▽

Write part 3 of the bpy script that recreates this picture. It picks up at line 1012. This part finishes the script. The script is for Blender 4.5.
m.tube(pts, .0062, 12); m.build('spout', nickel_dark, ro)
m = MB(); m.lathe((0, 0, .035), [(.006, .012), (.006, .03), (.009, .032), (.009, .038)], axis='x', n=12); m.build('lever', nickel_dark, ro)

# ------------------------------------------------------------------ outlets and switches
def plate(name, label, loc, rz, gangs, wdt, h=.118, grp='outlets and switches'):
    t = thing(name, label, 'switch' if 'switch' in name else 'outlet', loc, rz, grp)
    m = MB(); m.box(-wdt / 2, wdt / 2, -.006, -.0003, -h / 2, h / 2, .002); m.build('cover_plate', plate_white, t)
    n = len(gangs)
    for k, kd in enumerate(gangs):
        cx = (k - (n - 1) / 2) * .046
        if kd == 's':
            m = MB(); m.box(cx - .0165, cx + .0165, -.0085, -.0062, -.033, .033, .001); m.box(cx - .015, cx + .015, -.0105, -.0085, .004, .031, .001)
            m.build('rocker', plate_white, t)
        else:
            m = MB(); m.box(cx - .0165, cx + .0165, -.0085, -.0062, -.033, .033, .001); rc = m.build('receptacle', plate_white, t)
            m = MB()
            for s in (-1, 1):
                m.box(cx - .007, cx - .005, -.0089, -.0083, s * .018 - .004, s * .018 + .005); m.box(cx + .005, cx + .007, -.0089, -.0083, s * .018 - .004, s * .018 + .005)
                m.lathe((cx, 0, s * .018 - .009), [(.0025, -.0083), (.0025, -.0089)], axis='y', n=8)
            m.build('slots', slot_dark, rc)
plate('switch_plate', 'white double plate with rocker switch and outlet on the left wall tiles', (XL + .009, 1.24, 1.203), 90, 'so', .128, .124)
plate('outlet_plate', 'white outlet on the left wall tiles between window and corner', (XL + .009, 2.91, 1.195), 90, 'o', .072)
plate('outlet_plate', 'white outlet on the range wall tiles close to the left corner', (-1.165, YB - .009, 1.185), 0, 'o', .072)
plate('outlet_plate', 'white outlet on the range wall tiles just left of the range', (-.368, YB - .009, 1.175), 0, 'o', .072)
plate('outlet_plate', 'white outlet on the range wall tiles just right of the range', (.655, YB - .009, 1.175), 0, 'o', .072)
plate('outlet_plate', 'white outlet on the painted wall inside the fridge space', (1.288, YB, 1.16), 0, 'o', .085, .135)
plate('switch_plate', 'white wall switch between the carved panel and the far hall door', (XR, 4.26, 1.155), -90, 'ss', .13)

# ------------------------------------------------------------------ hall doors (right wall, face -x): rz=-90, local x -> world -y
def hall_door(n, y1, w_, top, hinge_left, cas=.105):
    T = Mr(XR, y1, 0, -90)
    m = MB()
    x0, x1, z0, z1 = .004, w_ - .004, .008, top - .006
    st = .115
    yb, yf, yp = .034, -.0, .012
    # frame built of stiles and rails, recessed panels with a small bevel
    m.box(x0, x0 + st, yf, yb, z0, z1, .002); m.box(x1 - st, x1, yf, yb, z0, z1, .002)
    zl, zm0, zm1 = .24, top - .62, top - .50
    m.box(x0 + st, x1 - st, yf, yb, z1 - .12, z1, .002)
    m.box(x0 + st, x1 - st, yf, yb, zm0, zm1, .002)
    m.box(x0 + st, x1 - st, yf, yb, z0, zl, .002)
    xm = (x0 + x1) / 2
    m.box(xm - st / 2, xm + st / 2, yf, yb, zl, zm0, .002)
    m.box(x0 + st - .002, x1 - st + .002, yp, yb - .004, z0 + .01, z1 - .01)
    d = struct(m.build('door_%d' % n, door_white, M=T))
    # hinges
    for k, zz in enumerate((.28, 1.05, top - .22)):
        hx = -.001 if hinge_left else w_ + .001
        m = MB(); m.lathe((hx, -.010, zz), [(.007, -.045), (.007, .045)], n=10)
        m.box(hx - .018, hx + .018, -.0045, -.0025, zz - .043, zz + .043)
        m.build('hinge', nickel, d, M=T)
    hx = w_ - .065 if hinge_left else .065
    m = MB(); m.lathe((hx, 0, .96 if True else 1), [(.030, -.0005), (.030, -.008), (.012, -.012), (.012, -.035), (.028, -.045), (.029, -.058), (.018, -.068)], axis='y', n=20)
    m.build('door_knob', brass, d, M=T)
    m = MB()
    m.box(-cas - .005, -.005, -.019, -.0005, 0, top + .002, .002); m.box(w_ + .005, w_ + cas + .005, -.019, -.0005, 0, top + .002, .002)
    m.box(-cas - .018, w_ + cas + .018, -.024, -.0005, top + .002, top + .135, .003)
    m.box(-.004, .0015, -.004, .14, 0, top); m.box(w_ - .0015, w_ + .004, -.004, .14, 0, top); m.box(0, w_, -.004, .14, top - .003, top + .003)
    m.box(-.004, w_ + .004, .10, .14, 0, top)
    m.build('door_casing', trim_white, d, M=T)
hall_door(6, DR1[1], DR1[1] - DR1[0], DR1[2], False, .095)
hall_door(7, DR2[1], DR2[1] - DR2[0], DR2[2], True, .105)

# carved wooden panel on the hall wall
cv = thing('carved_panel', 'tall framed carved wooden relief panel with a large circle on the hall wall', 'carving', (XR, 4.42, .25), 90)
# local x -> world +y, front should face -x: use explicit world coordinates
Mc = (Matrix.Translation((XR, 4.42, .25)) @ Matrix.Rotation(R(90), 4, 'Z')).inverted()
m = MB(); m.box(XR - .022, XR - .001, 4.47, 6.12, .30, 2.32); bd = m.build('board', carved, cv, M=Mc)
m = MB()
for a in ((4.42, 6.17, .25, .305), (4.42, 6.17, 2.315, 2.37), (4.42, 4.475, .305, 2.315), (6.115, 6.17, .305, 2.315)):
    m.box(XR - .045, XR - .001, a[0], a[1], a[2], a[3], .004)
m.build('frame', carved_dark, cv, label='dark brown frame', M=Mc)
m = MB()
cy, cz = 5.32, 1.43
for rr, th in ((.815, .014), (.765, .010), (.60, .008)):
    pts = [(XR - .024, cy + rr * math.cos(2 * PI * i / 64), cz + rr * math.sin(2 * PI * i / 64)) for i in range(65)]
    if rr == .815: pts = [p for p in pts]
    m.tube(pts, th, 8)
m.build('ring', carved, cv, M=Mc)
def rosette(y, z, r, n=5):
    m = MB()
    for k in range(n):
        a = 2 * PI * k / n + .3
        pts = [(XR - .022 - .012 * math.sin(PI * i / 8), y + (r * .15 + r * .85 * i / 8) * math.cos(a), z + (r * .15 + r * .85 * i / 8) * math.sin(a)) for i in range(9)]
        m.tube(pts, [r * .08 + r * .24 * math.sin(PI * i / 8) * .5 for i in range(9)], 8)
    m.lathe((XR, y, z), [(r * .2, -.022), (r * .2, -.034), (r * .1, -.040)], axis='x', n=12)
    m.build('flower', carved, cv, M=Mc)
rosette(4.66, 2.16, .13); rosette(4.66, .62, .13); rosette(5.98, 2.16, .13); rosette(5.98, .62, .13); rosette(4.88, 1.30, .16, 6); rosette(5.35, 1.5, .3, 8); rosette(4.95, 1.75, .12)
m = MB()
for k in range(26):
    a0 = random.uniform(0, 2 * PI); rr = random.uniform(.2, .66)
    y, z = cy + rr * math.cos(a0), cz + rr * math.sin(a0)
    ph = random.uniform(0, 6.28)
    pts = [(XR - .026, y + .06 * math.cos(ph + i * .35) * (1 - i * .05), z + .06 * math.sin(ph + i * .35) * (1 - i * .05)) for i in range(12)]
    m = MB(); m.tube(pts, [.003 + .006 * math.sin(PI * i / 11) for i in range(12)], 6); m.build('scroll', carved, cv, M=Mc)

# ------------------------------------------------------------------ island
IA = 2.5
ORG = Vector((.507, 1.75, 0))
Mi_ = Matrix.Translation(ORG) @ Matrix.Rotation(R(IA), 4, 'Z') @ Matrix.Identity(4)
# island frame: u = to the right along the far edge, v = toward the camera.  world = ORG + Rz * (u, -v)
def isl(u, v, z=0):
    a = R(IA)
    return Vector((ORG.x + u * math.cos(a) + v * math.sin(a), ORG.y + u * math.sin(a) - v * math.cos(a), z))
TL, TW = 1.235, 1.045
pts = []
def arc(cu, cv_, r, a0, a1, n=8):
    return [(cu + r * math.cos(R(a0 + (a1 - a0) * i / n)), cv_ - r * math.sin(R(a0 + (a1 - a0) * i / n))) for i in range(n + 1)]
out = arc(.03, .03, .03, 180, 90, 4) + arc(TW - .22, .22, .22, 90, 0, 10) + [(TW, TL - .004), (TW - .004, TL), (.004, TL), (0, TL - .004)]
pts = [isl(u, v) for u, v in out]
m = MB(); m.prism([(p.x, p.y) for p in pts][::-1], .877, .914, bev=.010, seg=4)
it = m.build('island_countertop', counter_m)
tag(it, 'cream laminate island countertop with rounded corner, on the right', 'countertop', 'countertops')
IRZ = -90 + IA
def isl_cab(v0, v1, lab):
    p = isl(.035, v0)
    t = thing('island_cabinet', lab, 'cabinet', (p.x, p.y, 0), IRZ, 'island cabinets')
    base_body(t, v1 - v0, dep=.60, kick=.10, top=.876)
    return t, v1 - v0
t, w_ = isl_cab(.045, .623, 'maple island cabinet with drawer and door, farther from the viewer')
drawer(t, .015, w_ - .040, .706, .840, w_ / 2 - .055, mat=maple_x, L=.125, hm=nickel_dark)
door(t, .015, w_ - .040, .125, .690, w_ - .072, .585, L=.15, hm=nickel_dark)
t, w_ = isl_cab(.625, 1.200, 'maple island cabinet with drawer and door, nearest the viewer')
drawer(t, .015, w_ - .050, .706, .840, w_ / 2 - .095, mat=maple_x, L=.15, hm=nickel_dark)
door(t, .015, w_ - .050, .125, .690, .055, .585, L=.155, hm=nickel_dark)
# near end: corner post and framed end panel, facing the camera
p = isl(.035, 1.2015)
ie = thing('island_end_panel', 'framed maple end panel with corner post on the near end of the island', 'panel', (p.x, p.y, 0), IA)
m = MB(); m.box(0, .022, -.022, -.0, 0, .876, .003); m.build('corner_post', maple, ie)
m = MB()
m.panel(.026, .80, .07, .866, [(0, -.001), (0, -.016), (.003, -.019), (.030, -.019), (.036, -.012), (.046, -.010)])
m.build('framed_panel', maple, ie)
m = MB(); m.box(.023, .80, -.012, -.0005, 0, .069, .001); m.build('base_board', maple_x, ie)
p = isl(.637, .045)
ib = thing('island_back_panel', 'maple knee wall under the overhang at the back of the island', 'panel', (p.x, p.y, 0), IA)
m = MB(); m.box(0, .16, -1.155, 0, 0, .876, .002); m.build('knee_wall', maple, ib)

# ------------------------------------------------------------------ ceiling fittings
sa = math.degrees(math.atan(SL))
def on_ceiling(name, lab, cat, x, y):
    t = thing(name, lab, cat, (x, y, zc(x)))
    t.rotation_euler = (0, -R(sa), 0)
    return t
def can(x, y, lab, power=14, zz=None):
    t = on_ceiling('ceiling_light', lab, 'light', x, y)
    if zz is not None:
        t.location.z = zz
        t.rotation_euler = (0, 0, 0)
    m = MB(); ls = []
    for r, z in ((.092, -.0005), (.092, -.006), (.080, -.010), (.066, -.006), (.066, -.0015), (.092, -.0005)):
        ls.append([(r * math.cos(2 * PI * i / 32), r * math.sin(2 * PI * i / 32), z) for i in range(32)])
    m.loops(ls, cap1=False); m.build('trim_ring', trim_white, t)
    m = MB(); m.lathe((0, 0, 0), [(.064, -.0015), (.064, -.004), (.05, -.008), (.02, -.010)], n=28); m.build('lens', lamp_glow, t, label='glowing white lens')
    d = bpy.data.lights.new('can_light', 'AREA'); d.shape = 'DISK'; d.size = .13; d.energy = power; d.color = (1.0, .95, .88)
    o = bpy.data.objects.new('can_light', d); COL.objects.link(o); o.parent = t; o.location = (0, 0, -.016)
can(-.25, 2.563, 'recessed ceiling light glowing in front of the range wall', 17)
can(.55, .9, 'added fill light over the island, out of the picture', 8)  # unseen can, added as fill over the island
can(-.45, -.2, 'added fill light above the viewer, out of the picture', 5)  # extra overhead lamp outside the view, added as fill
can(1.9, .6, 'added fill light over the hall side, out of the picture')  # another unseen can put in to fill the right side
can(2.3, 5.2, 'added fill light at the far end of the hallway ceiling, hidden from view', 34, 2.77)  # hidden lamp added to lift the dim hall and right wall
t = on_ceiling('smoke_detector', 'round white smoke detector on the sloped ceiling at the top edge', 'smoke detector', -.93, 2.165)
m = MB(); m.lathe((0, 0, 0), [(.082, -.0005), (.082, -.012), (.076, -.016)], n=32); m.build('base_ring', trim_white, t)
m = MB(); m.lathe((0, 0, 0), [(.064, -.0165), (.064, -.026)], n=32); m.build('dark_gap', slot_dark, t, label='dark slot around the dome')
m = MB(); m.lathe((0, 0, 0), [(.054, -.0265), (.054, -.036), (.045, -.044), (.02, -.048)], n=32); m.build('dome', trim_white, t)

△

What is expected: Exactly as they stand, set down the lines from the top of the data through the line with "m.build('lever', nickel_dark, ro)".

Solution:
Write part 3 of the bpy script that recreates this picture. It picks up at line 1012. This part finishes the script. The script is for Blender 4.5.
m.tube(pts, .0062, 12); m.build('spout', nickel_dark, ro)
m = MB(); m.lathe((0, 0, .035), [(.006, .012), (.006, .03), (.009, .032), (.009, .038)], axis='x', n=12); m.build('lever', nickel_dark, ro)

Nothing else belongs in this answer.